Joseph G. Schloss
Making Beats: The Art of Sample-Based Hip Hop

(Middletown, CT: Wesleyan University Press, 2004)

Review by Karen Collins
 
     
 

With so much of the literature (both academic and otherwise) on hip-hop focussing on the lyrics and emcees, it is refreshing to read Joseph Schloss’ take on the musical side of hip-hop--sampling. The book uses participant observation and interviews with what Schloss terms the “producers” to provide an overview of the social and technical processes of making beats.

As with many other previous books to come out on Wesleyan’s Music and Culture series, Schloss provides a useful contrast between social interaction and musical production.

Avoiding semiotics in favour of the ethical and aesthetic reasons behind sampling, Schloss uses as his foundation a critique of previous literature on hip-hop’s focus on notions of postmodern “fragmentation” found in sampling, and instead takes us on a journey of digging through crates, explaining the ethics of choosing a sample, and then follows with how these samples are re-constructed through “chopping” (‘altering a sampled phrase by dividing it into smaller segments and reconfiguring them in a different order’), “flipping” (‘creatively and substantially altering material in a new way’), and “looping” (‘sampling a longer phrase (one or more measures) and repeating it with little or no alteration’) [p. 106].
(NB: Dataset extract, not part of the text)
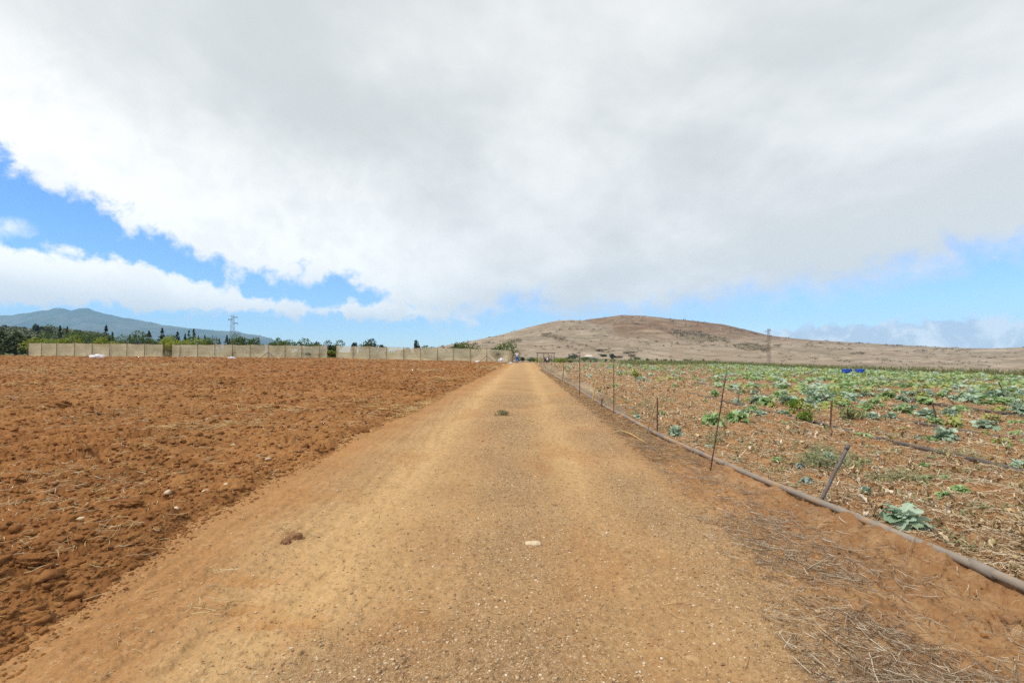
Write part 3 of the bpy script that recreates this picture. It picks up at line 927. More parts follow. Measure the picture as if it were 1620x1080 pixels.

Schloss’ discussion of the elements of style (aspects of sample use, quantization, timbre, etc) is most illuminating and provides a much-needed look into this process. With such a useful first foray into sampling, it is a shame that at times Schloss reverts to attempts to find something inherently “African American” about hip-hop’s use of sampling, such as the “foregrounding of ambiguity” [p. 159], telling us that the sampling of entire melodies “would not have appealed to musicians from other genres”, while he ignores very similar uses of technology, looping, and sampling in genres that are predominantly Caucausian (rave, industrial and the avant-garde, for instance) that predate or are concurrent with hip-hop’s emergence. Overall, a very worthwhile contribution to the growing literature on hip-hop and an interesting read for anyone interested in hip-hop production, electronic music or sampling.